Question

Examine the function for relative extrema and saddle points. $$ f(x, y)=x^{2}+6 x y+10 y^{2}-4 y+4 $$

Short answer

The function \(f(x, y)=x^{2}+6 x y+10 y^{2}-4 y+4\) has a relative minimum at the point (0.4, -0.2). There are no relative maxima or saddle points.

Step-by-step solution

Calculating the First Partial Derivatives

Calculate the partial derivatives of the function with respect to \(x\) and \(y\). The first order partial derivatives are defined as follows: \[ f_{x}=\frac{\partial f}{\partial x}=2x+6y \] And \[ f_{y}=\frac{\partial f}{\partial y}=6x+20y-4 \]

Finding the Critical Points

The critical points can be found by setting \(f_x = 0\) and \(f_y = 0\) and then solving the resulting system of equations. This gives us the system of equations \[2x+6y = 0\] and \[6x+20y-4 = 0\]. Solving this system gives: \(x = 0.4\) and \(y = -0.2\).

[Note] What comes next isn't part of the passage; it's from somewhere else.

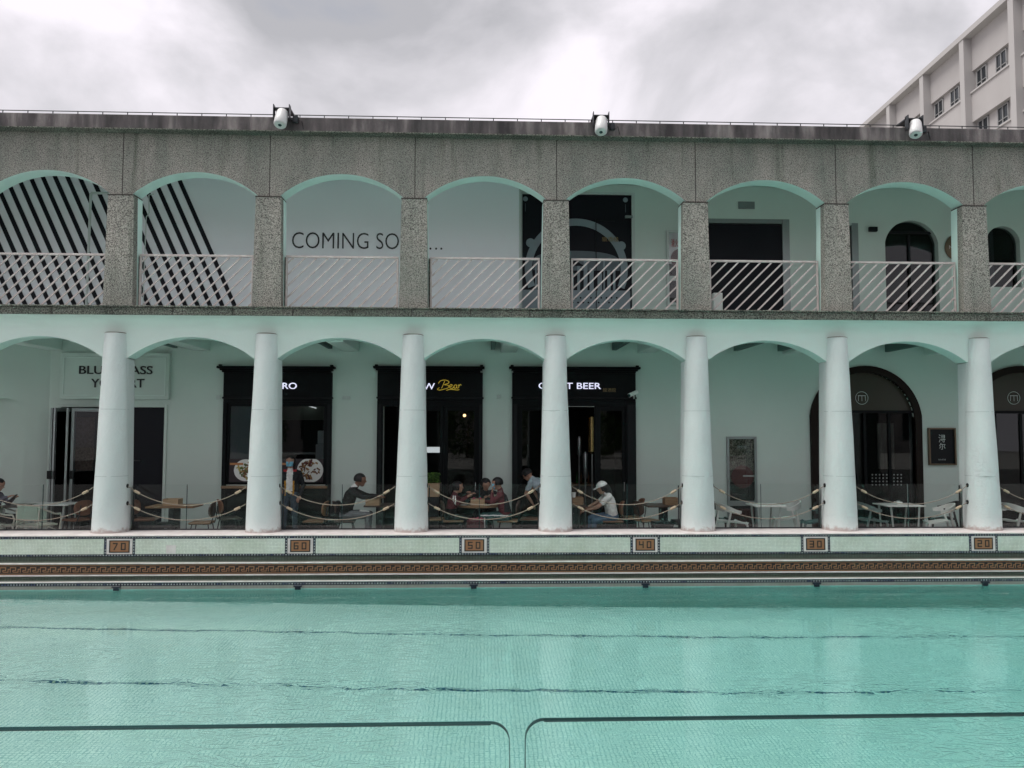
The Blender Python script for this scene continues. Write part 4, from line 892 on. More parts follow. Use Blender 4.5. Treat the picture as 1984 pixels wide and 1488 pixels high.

Calculating the Second Partial Derivatives

Evaluate the second order partial derivatives: \[f_{xx} = \frac{\partial^{2} f}{\partial x^2}=2\]\[f_{yy} = \frac{\partial^{2} f}{\partial y^2}=20\]\[f_{xy} = \frac{\partial^{2} f}{\partial x \partial y} = 6\]

Second Derivative Test

Use second derivative test to categorize the critical points. The discriminant \(D\) is given by following formula: \[D = f_{xx}f_{yy} - {f_{xy}}^2\] Substituting the values, we get \(D = (2)(20) - (6)^2 = 24\). Since \(D\) is positive, and \(f_{xx}\) is also positive, the function has a relative minimum at the critical point (0.4, -0.2).